The solutions are not particularly technical, either. Neither requires AI or "deep learning" or calibration.

The problem - as you touched on - is that Tesla basically decided not to do what every other manufacturer did, and go their own way, and it's the customers who suffer and have no choice. They could've just deployed a $5 (or less, at scale) Bosch rain sensor and a front facing camera to "see" distant rear lights, etc.

In the former case Tesla in its infinite wisdom decided to use AI and cameras to try and work out when its raining. They failed. The system as it exists does not even rise to reach parity with the aforementioned $5 rain sensor, even before you consider how much has been spent in development man-hours on it, or the wasted CPU cycles consumed doing it.
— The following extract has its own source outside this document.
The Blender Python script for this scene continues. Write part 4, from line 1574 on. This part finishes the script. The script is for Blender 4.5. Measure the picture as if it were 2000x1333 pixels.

In the latter case the car has front facing cameras, so it really ought not to be difficult to solve the auto headlights problem. The car evidently has ambient light sensors too, since it will turn the dipped beam on when needed. For whatever reason though Tesla don't seem at all interested in solving this problem. I am not convinced there has been any improvement in it since I got the car, or that any improvement should be expected any time soon.

AP1 cars had rain sensors, and I'm reliably informed that their auto wipers work as you'd expect - i.e. properly. Somehow, cars built years later are orders of magnitude worse. It is long past the time Tesla accepted that the "cameras & AI detects rain" gambit has failed.
I can concur that my 2015 Model S rain sensors work pretty well overall.
The auto high beams function well except for very tight corners where a car comes around fast.
AP1 is amazing for how old it is. It stays dead center on the highways to reduce that fatigue you get on long drives. I don't get phantom breaking but it does ask me to grab the wheel when approaching overpasses. I don't use it on back roads due to its inability to handle sharp curves, unless I'm going very slow.
 
+1

They won’t change their ways until sales suffer.

Which is exactly my point. The shortest time I have owned a car in the past was 2 months. Life is far too short to put up with things you don't enjoy, especially when it comes to cars which are literally as swappable in days, and in current climate for virtually zero deprecation.

If all those people moaning on here actually did something like dump their cars instead of just moaning, you can guarantee Tesla/Elon will notice.

Elon isn't even bothered by the superme court, he certainly couldn't careless about moaning from car forums. But he dumped Bitcoins in a heart beat when the $$$$ didn't look right.

Action speaks far louder than words, do something about what you don't/cannot stand, don't just moan about it.